Dave, of course, is referring to the barrage of vocal outrage spread across the internet ever since a certain issue of Cerebus (#186) in which another fictional Dave Sim (Viktor Davis) came out against what he considered the excesses of feminism, then later issues in which the editorial content confirmed it as his own political stance. Branded a misogynist (Concise Oxford Dictionary definition, 1983: "one who hates all women") he's since constantly referred to himself on his blog and elsewhere as "Dave Sim, The Evil Misogynist". Why?

"I hoped to have people reflect on the self-description and really the real foolishness is in someone thinking that holding political differences with feminism either constitutes Evil or Misogyny. Turned out to be a faint hope, as we've seen."

Where Sim can’t fail in his efforts to inspire serious reflection is in his other imminent publication Judenhass (read the Page 45 review here), which has already garnered emphatic praise from the likes of Neil Gaiman and Peter Straub.

Glamourpuss is published every other month and is available from your local comic shop (and Page 45 in Nottingham, UK). Back issues of Glamourpuss are always available at ComiXpress.

1 comment:

Anonymous said...

"in which another fictional Dave Sim (Viktor Davis) came out against what he considered the excesses of feminism"
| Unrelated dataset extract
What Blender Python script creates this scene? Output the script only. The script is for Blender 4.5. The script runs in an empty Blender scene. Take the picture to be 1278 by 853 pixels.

It seems quite a misleading assessment from what I've read: "Sim summed up his argument in that issue's essay with an image of "the female void and the male light". Men, he said, represented reason and women represented emotion. Reason was a far more reliable tool, and yet had been comprehensively defeated by emotion to form a world where what one thought was accorded far less importance than what one felt. Men remained the main source of "light" in the world - that is, of creativity, discipline and rationality - but many had cravenly abandoned these virtues in return for the promise of sex."